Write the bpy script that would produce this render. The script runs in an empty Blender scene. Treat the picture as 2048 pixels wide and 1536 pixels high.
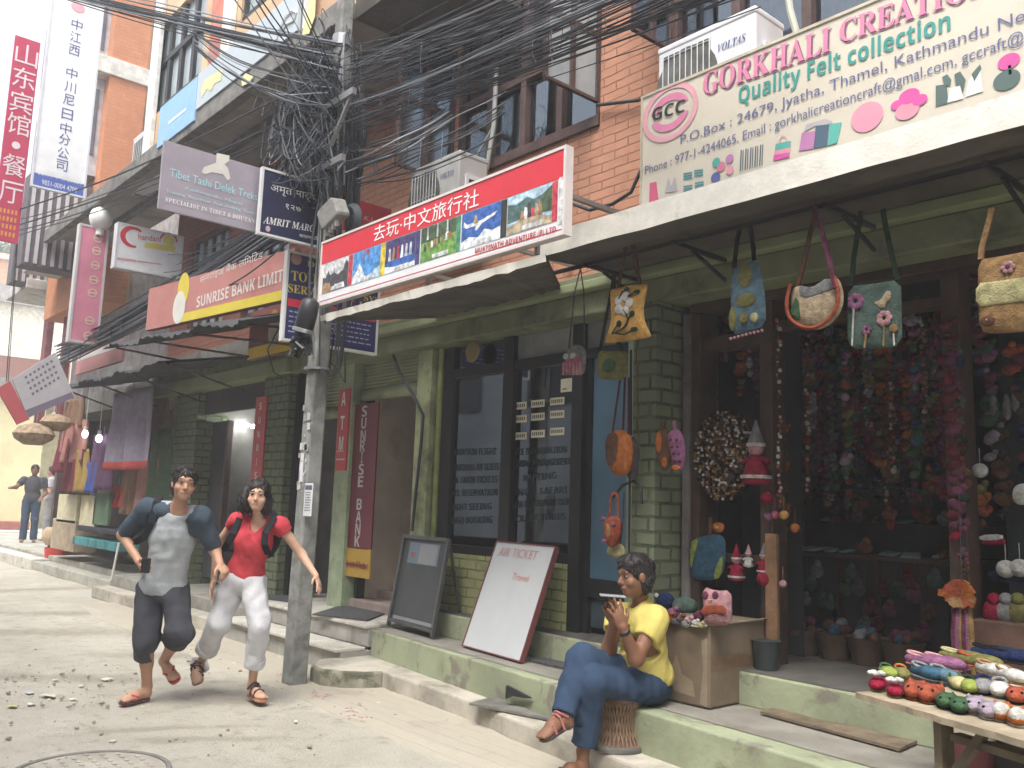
import bpy, bmesh, math, random
import numpy as np
from mathutils import Vector as V, Matrix
random.seed(7)
S = bpy.context.scene
COL = S.collection
rad = math.radians

# ---------------- camera ----------------
YAW, PIT, ROL, FPX, CAMH = rad(138.777), rad(7.903), rad(1.926), 1768.0, 1.5
FW = V((math.cos(YAW)*math.cos(PIT), math.sin(YAW)*math.cos(PIT), math.sin(PIT)))
_r = FW.cross(V((0, 0, 1))).normalized(); _u = _r.cross(FW)
RT = _r*math.cos(ROL) + _u*math.sin(ROL)
UP = -_r*math.sin(ROL) + _u*math.cos(ROL)
EYE = V((0, 0, CAMH))
cam = bpy.data.cameras.new('camera'); camo = bpy.data.objects.new('camera', cam); COL.objects.link(camo)
cam.sensor_width = 36.0; cam.lens = FPX/2048*36.0; cam.clip_start = 0.05; cam.clip_end = 600
m = Matrix.Identity(4)
for i in range(3):
    m[i][0], m[i][1], m[i][2], m[i][3] = RT[i], UP[i], -FW[i], EYE[i]
camo.matrix_world = m
S.camera = camo

# ---------------- light ----------------
SUN_EL, SUN_AZ = rad(60), rad(-62)          # azimuth of the sun, from +X counter-clockwise
w = bpy.data.worlds.new('World'); S.world = w; w.use_nodes = True
nt = w.node_tree; nt.nodes.clear()
sky = nt.nodes.new('ShaderNodeTexSky'); sky.sky_type = 'NISHITA'; sky.sun_disc = False
sky.sun_elevation = SUN_EL; sky.sun_rotation = rad(90) - SUN_AZ; sky.dust_density = 4.0; sky.air_density = 1.0
hs = nt.nodes.new('ShaderNodeHueSaturation'); hs.inputs['Saturation'].default_value = 0.35   # thin overcast
bg = nt.nodes.new('ShaderNodeBackground'); bg.inputs['Strength'].default_value = 0.15
ow = nt.nodes.new('ShaderNodeOutputWorld')
nt.links.new(sky.outputs[0], hs.inputs['Color']); nt.links.new(hs.outputs[0], bg.inputs[0]); nt.links.new(bg.outputs[0], ow.inputs[0])
sl = bpy.data.lights.new('sun', 'SUN'); sl.energy = 1.3; sl.angle = rad(32); sl.color = (1, 0.97, 0.92)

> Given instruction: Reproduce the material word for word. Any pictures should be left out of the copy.

> Solution:
Write the bpy script that would produce this render. The script runs in an empty Blender scene. Treat the picture as 2048 pixels wide and 1536 pixels high.
import bpy, bmesh, math, random
import numpy as np
from mathutils import Vector as V, Matrix
random.seed(7)
S = bpy.context.scene
COL = S.collection
rad = math.radians

# ---------------- camera ----------------
YAW, PIT, ROL, FPX, CAMH = rad(138.777), rad(7.903), rad(1.926), 1768.0, 1.5
FW = V((math.cos(YAW)*math.cos(PIT), math.sin(YAW)*math.cos(PIT), math.sin(PIT)))
_r = FW.cross(V((0, 0, 1))).normalized(); _u = _r.cross(FW)
RT = _r*math.cos(ROL) + _u*math.sin(ROL)
UP = -_r*math.sin(ROL) + _u*math.cos(ROL)
EYE = V((0, 0, CAMH))
cam = bpy.data.cameras.new('camera'); camo = bpy.data.objects.new('camera', cam); COL.objects.link(camo)
cam.sensor_width = 36.0; cam.lens = FPX/2048*36.0; cam.clip_start = 0.05; cam.clip_end = 600
m = Matrix.Identity(4)
for i in range(3):
    m[i][0], m[i][1], m[i][2], m[i][3] = RT[i], UP[i], -FW[i], EYE[i]
camo.matrix_world = m
S.camera = camo

# ---------------- light ----------------
SUN_EL, SUN_AZ = rad(60), rad(-62)          # azimuth of the sun, from +X counter-clockwise
w = bpy.data.worlds.new('World'); S.world = w; w.use_nodes = True
nt = w.node_tree; nt.nodes.clear()
sky = nt.nodes.new('ShaderNodeTexSky'); sky.sky_type = 'NISHITA'; sky.sun_disc = False
sky.sun_elevation = SUN_EL; sky.sun_rotation = rad(90) - SUN_AZ; sky.dust_density = 4.0; sky.air_density = 1.0
hs = nt.nodes.new('ShaderNodeHueSaturation'); hs.inputs['Saturation'].default_value = 0.35   # thin overcast
bg = nt.nodes.new('ShaderNodeBackground'); bg.inputs['Strength'].default_value = 0.15
ow = nt.nodes.new('ShaderNodeOutputWorld')
nt.links.new(sky.outputs[0], hs.inputs['Color']); nt.links.new(hs.outputs[0], bg.inputs[0]); nt.links.new(bg.outputs[0], ow.inputs[0])
sl = bpy.data.lights.new('sun', 'SUN'); sl.energy = 1.3; sl.angle = rad(32); sl.color = (1, 0.97, 0.92)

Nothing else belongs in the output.